Venendo agli umani, un esempio classico è la nostra attrazione per i dolci. In passato, cercare cibi calorici era vitale per sopravvivere, ma oggi, con l’abbondanza di cibi zuccherati, questo desiderio ci porta a problemi di salute come obesità e diabete. 

Anche l’ansia ha radici evolutive. I nostri antenati dovevano essere sempre pronti a combattere o scappare dalle minacce, mentre oggi la nostra ansia è spesso scatenata da notizie o post sui social media, che attivano quei vecchi meccanismi di allarme.

Allo stesso modo vivere in grandi città affollate o essere sempre connessi digitalmente può farci sentire soli e ansiosi, perché i nostri istinti si sono evoluti in piccoli gruppi di persone strettamente legate tra loro. Questo porta a stress e problemi di salute, simili a quelli degli animali sociali che vivono in spazi sovraffollati.

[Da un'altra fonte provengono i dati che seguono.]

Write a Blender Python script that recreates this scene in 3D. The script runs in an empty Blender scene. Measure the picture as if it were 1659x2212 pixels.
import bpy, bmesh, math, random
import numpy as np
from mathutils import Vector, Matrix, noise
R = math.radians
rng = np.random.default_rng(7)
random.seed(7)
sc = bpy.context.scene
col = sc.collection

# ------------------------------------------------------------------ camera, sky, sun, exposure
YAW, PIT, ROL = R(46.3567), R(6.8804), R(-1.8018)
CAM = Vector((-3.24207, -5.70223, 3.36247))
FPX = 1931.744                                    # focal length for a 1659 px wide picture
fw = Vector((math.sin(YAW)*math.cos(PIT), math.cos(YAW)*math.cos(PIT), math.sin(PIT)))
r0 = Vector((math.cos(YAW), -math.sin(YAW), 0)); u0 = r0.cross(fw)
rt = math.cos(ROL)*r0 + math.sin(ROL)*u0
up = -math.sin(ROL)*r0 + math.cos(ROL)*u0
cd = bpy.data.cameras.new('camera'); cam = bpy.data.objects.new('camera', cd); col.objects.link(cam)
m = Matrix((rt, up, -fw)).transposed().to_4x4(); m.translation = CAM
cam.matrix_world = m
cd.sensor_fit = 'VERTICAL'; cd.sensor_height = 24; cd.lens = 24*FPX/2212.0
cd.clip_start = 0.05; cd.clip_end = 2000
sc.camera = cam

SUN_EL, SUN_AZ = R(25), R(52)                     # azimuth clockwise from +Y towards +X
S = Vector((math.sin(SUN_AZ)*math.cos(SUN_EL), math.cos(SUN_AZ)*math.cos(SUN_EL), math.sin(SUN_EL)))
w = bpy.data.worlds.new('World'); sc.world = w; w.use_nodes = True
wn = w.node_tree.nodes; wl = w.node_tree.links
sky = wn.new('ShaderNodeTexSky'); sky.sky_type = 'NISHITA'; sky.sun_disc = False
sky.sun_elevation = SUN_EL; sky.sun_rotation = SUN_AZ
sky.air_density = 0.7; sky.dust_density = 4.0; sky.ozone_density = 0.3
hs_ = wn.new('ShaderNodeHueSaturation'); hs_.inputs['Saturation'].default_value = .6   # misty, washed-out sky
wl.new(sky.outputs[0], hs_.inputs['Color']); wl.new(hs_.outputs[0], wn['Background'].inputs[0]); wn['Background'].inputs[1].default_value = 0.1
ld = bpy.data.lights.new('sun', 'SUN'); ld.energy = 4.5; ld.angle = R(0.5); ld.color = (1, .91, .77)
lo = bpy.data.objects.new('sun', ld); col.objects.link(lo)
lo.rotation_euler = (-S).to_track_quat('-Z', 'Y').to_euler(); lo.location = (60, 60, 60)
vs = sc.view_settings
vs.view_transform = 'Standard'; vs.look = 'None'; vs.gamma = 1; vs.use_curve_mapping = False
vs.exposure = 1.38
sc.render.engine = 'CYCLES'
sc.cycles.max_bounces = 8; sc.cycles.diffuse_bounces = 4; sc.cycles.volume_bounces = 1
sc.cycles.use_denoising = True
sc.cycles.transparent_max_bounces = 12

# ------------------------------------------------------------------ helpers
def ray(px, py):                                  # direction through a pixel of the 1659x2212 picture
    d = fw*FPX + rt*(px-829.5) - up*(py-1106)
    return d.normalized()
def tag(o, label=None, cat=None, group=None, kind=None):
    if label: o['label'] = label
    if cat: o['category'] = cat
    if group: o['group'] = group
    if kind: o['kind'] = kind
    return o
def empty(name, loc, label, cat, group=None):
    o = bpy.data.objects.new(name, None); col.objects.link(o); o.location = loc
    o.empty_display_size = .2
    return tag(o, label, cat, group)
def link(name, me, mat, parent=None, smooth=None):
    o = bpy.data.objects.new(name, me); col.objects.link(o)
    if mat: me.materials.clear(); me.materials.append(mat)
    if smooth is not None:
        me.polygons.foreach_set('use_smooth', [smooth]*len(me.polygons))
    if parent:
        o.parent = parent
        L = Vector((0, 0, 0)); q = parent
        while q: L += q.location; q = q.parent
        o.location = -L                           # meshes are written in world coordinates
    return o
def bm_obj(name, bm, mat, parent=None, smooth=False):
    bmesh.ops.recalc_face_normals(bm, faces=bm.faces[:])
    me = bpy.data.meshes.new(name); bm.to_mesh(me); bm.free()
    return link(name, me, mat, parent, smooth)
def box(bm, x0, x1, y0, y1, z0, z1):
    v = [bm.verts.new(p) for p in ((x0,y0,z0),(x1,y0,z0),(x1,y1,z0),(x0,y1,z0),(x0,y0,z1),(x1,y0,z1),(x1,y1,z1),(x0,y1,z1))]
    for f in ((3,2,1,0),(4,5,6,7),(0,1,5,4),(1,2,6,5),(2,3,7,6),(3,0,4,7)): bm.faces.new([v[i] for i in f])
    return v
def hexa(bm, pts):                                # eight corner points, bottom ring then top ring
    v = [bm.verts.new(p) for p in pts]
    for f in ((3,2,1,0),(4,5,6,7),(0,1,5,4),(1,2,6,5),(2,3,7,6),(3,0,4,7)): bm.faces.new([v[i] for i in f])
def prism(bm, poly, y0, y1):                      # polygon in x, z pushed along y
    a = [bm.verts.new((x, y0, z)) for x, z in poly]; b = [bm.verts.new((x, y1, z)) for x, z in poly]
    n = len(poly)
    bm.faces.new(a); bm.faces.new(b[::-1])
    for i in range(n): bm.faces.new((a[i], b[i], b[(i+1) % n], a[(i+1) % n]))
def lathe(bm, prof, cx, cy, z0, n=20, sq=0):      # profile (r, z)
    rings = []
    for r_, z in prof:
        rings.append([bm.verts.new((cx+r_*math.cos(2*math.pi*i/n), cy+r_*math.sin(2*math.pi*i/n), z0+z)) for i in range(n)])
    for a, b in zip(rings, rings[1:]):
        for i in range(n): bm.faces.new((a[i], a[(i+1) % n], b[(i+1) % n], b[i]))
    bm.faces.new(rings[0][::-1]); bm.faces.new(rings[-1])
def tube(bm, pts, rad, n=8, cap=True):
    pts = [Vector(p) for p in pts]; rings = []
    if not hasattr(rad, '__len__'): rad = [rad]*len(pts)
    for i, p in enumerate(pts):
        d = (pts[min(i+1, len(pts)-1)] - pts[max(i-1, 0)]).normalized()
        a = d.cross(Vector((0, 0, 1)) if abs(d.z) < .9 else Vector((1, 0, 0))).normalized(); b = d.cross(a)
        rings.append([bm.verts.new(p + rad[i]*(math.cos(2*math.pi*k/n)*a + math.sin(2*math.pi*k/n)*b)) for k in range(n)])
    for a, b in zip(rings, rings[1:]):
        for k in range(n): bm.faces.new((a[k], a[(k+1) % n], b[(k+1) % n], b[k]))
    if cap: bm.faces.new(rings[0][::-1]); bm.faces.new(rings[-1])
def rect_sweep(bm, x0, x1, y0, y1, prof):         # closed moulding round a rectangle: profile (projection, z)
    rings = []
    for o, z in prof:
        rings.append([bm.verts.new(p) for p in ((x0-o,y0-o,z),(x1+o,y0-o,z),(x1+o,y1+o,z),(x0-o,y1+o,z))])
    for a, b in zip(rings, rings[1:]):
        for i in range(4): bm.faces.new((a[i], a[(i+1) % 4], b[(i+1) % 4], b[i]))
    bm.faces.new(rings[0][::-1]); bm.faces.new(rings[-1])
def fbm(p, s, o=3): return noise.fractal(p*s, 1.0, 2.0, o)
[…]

Anche preoccuparsi dello status sociale dei propri simili deriva da un comportamento che in origine era adattivo perché motivava gli individui a colmare eventuali divari, ma può diventare disadattivo e generare ansia in un contesto in cui la disuguaglianza sociale è troppo ampia, ha scritto Yong. I social network sono costruiti in un modo che favorisce ulteriormente i confronti sociali, attraverso la metrica dei mi piace e dei follower, e i media danno visibilità continua «a persone come Elon Musk», il cui patrimonio netto per essere eguagliato richiederebbe a un americano medio di lavorare per tre milioni di anni al proprio salario medio annuo.

Insomma, seconda questa teoria la tecnologia corre troppo veloce e crea contesti diversi, per i quali non ci siamo evoluti, non siamo adatti, e la tecnologia sfrutta questi bug del nostro cervello che improvvisamente diventano disadattivi. Non è niente di particolarmente nuovo, però mi sembrava interessante.